===== Recorded information

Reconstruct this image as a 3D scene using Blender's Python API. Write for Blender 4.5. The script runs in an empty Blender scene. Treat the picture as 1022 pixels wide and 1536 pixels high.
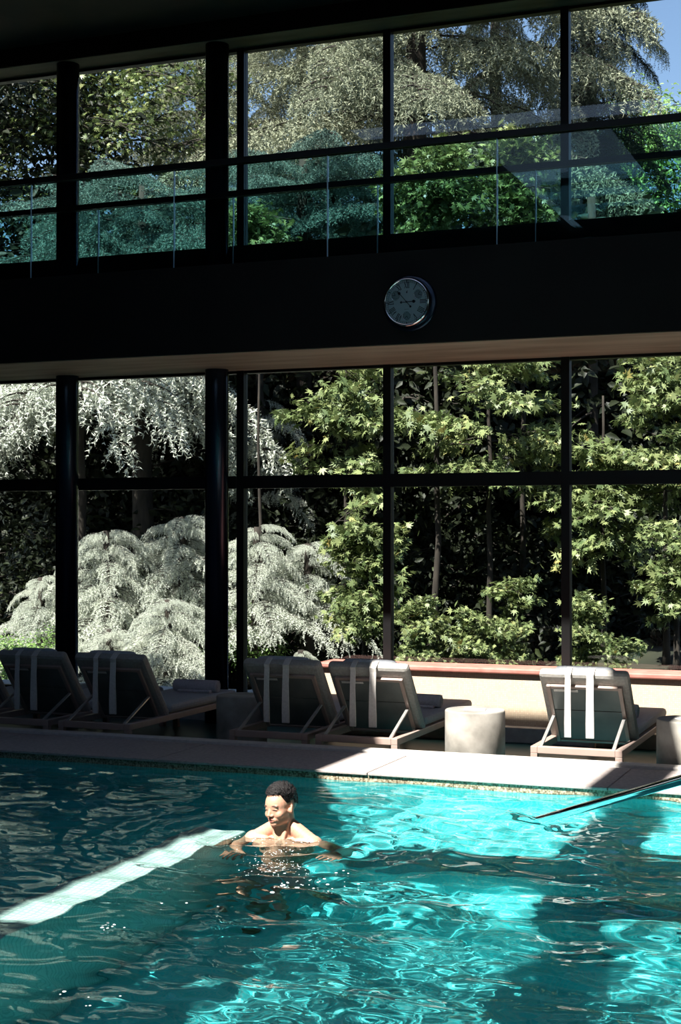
import bpy, bmesh, math, random
import numpy as np
from mathutils import Vector, Matrix, Euler
rnd = random.Random(7)
R = math.radians
scene = bpy.context.scene
COL = scene.collection

# ------------------------------------------------------------------ camera
F = 2250.0; HY = 797.0; EYE = 1.59; YAW = R(21.4)
cam_d = bpy.data.cameras.new('camera'); cam = bpy.data.objects.new('camera', cam_d); COL.objects.link(cam)
cam_d.sensor_fit = 'VERTICAL'; cam_d.sensor_height = 36.0; cam_d.lens = 36.0*F/1536.0
cam.location = (0, 0, EYE)
cam.rotation_euler = (R(90)+math.atan((HY-768)/F), 0, YAW)
cam_d.clip_end = 500
scene.camera = cam
fw = (-math.sin(YAW), math.cos(YAW)); rt = (math.cos(YAW), math.sin(YAW))
def at(x, d, z=0.0):
    """world point on the ground: picture column x at distance d"""
    u = (x-511)/F
    return Vector((fw[0]*d+rt[0]*u*d, fw[1]*d+rt[1]*u*d, z))

# ------------------------------------------------------------------ materials
def nodes(name):
    m = bpy.data.materials.new(name); m.use_nodes = True
    nt = m.node_tree; nt.nodes.clear()
    out = nt.nodes.new('ShaderNodeOutputMaterial')
    return m, nt, out
def N(nt, t, **kw):
    n = nt.nodes.new('ShaderNode'+t)
    for k, v in kw.items():
        if k in n.inputs.keys() if isinstance(k, str) and k in [i.name for i in n.inputs] else False:
            n.inputs[k].default_value = v
        else:
            try: setattr(n, k, v)
            except Exception: n.inputs[k.replace('_', ' ')].default_value = v
    return n
def c4(c): return (c[0], c[1], c[2], 1)
def basic(name, c1, c2=None, rough=.6, scale=12, metallic=0, bump=0.0, bscale=None, spec=.5, detail=4, stretch=(1, 1, 1)):
    m, nt, out = nodes(name); L = nt.links
    b = N(nt, 'BsdfPrincipled'); b.inputs['Roughness'].default_value = rough; b.inputs['Metallic'].default_value = metallic
    b.inputs['Specular IOR Level'].default_value = spec
    tc = N(nt, 'TexCoord'); mp = N(nt, 'Mapping'); mp.inputs['Scale'].default_value = stretch
    L.new(tc.outputs['Object'], mp.inputs[0])
    no = N(nt, 'TexNoise'); no.inputs['Scale'].default_value = scale; no.inputs['Detail'].default_value = detail
    L.new(mp.outputs[0], no.inputs['Vector'])
    rp = N(nt, 'ValToRGB'); rp.color_ramp.elements[0].color = c4(c1); rp.color_ramp.elements[1].color = c4(c2 or c1)
    rp.color_ramp.elements[0].position = .35; rp.color_ramp.elements[1].position = .65
    L.new(no.outputs['Fac'], rp.inputs[0]); L.new(rp.outputs[0], b.inputs['Base Color'])
    if bump:
        n2 = N(nt, 'TexNoise'); n2.inputs['Scale'].default_value = bscale or scale*4; L.new(mp.outputs[0], n2.inputs['Vector'])
        bp = N(nt, 'Bump'); bp.inputs['Strength'].default_value = bump; bp.inputs['Distance'].default_value = .01
        L.new(n2.outputs['Fac'], bp.inputs['Height']); L.new(bp.outputs[0], b.inputs['Normal'])
    L.new(b.outputs[0], out.inputs[0])
    return m
def tiles(name, c1, c2, mortar, size=.05, axes='XY', rough=.35, msize=.004, bump=.15):
    m, nt, out = nodes(name); L = nt.links
    b = N(nt, 'BsdfPrincipled'); b.inputs['Roughness'].default_value = rough
    tc = N(nt, 'TexCoord'); sp = N(nt, 'SeparateXYZ'); cb = N(nt, 'CombineXYZ')
    L.new(tc.outputs['Object'], sp.inputs[0])
    L.new(sp.outputs[axes[0]], cb.inputs[0]); L.new(sp.outputs[axes[1]], cb.inputs[1])
    br = N(nt, 'TexBrick'); br.offset = 0.0 if size < .08 else .5
    br.inputs['Scale'].default_value = 1; br.inputs['Brick Width'].default_value = size if size < .08 else size*2; br.inputs['Row Height'].default_value = size
    br.inputs['Mortar Size'].default_value = msize; br.inputs['Color1'].default_value = c4(c1); br.inputs['Color2'].default_value = c4(c2); br.inputs['Mortar'].default_value = c4(mortar)
    L.new(cb.outputs[0], br.inputs['Vector']); L.new(br.outputs[0], b.inputs['Base Color'])
    bp = N(nt, 'Bump'); bp.inputs['Strength'].default_value = bump; bp.inputs['Distance'].default_value = .003; bp.invert = True
    L.new(br.outputs['Fac'], bp.inputs['Height']); L.new(bp.outputs[0], b.inputs['Normal'])
    L.new(b.outputs[0], out.inputs[0])
    return m
def glass_mat(name, tint=(1, 1, 1), refl=1.0):
    m, nt, out = nodes(name); L = nt.links
    t = N(nt, 'BsdfTransparent'); t.inputs[0].default_value = c4(tint)
    g = N(nt, 'BsdfGlossy'); g.inputs['Roughness'].default_value = 0.0; g.inputs[0].default_value = (refl, refl, refl, 1)
    fr = N(nt, 'Fresnel'); fr.inputs[0].default_value = 1.45
    mx = N(nt, 'MixShader'); L.new(fr.outputs[0], mx.inputs[0]); L.new(t.outputs[0], mx.inputs[1]); L.new(g.outputs[0], mx.inputs[2])
    L.new(mx.outputs[0], out.inputs[0]); return m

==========

Repeat only the lines between the start of the data and the line with "COL = scene.collection", including those two lines, and skip the pictures.

Full answer
Reconstruct this image as a 3D scene using Blender's Python API. Write for Blender 4.5. The script runs in an empty Blender scene. Treat the picture as 1022 pixels wide and 1536 pixels high.
import bpy, bmesh, math, random
import numpy as np
from mathutils import Vector, Matrix, Euler
rnd = random.Random(7)
R = math.radians
scene = bpy.context.scene
COL = scene.collection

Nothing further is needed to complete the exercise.